Una tergiversación casi idéntica de lo que son los deberes públicos y los intereses privados se dio hace poco en el caso Rasputín. Lo que hagan los políticos en su vida particular no es de interés general ni justifica el que se les aceche para saber cuáles son sus preferencias sexuales. Pero una vez más está claro que no era la visita a un club de citas lo censurable sino el uso de dinero público, poco o mucho, para pagar la factura. Es preocupante que a los que estuvieron bajo sospecha se les ocurriese invocar su derecho a la intimidad. No existe cuando anda por medio un uso claramente indebido del dinero que procede de los impuestos de los ciudadanos.

Una decena de años atrás, cuando eran los socialistas quienes ocupaban el poder, el Partido Popular emprendió desde la oposición una campaña de regeneración moral que denunció incluso la compra de unos vestidos por parte de la entonces directora de Televisión Española Pilar Miró, toda vez que osó cargarlos al erario público. Fue Aznar el que estableció al respecto el concepto de la responsabilidad política y la norma de que cualquier político encausado debía dimitir de sus cargos sin aguardar a que los tribunales dictasen sentencia. No digamos nada del caso de que exista y sea condenatoria.

Aquellas normas éticas estrictas convencieron a los españoles hasta el extremo de conceder a Aznar dos mandatos consecutivos, el último de ellos con mayoría absoluta en las Cortes. Pero durante esos años lo que era promesa de regeneración fue convirtiéndose en picaresca en todos los órdenes. Las responsabilidades políticas se esfumaron, la confusión entre lo público y lo privado se volvió norma y la desfachatez fue saltando de arriba abajo hasta llegar donde estamos.

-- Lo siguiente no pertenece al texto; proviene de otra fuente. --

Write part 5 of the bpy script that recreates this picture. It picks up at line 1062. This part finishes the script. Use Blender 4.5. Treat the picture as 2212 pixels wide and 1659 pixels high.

Las pruebas abundan y los episodios se multiplican. El último de ellos, el cargo de dos millones de dólares a los Presupuestos Generales del Estado con el fin de presionar al Congreso y el Senado de los Estados Unidos en beneficio del que hoy es ya ex presidente Aznar. Es fácil imaginar lo que habría dicho éste diez años antes si Felipe González hubiera deseado esa medalla. Y así de arriba abajo, desde la presidencia del Gobierno a las comunidades autónomas y los ayuntamientos, hemos llegado a la situación intolerable que aparece una y otra vez. Es hora de exigir al partido que inventó la responsabilidad política que se la aplique antes de que sea demasiado tarde.